On en est encore loin et les résistances sont grandes. Peu de cantons connaissent le système du CSM (Fribourg, Neuchâtel, Jura, Tessin et sans doute bientôt Vaud), leurs compositions et leurs tâches diffèrent aussi beaucoup. En attendant, Thierry Tanquerel espère qu’une fois la nouvelle loi adoptée, le Conseil d’État, dans sa grande sagesse, «ira choisir au moins un membre à l’extérieur de Genève».
Perles de jurisprudence
La surveillance disciplinaire est une des attributions principales du CSM. Vingt ans de jurisprudence (1992-2013), sous la plume de Christine Junod et des greffières du Conseil, réservent quelques perles.
Il est rappelé que la dignité imposée au magistrat doit être comprise comme une qualité morale essentielle à quiconque est investi par le peuple d’une parcelle de la puissance publique. Cette dignité est destinée à assurer le respect dû à la juridiction dans laquelle il sert. Elle est faite du respect de soi et des autres ainsi que de retenue.

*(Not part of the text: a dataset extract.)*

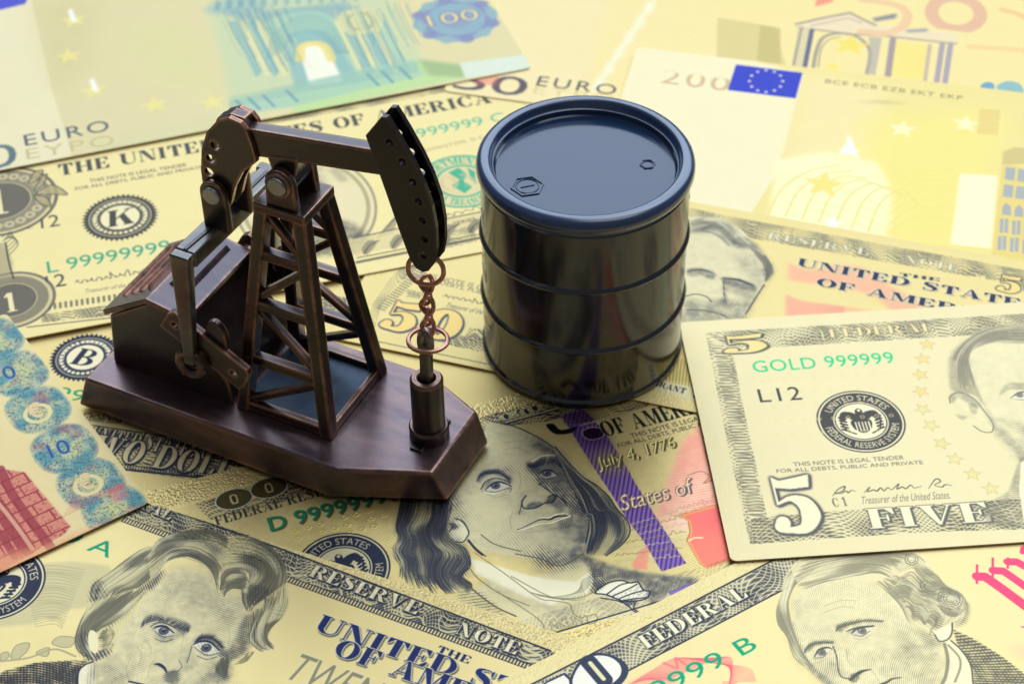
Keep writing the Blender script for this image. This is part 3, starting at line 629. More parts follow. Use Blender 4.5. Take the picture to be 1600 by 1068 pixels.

Dans ce contexte, le Conseil a prononcé un avertissement contre un magistrat qui avait mis en avant sa position face à un policier pour éviter une contravention. Un autre a écopé d’un blâme pour avoir fait des remarques humoristiques déplacées en audience, remis en cause le travail de l’avocat et donné sa propre version des moyens de défense pertinents. Un blâme aussi pour celui qui a proféré une remarque antisémite en salle de délibération.
Une juge trop dénuée d’empathie et d’humanité, qui employait des termes forts et durs pour recadrer un justiciable, a reçu un avertissement. Enfin, un juge d’instruction suppléant, qui avait demandé à une inspectrice de jouer la victime et de mimer différentes scènes d’un viol lors d’une reconstitution, a échappé à une sanction en raison des excuses présentées et de la sévère réprimande déjà subie.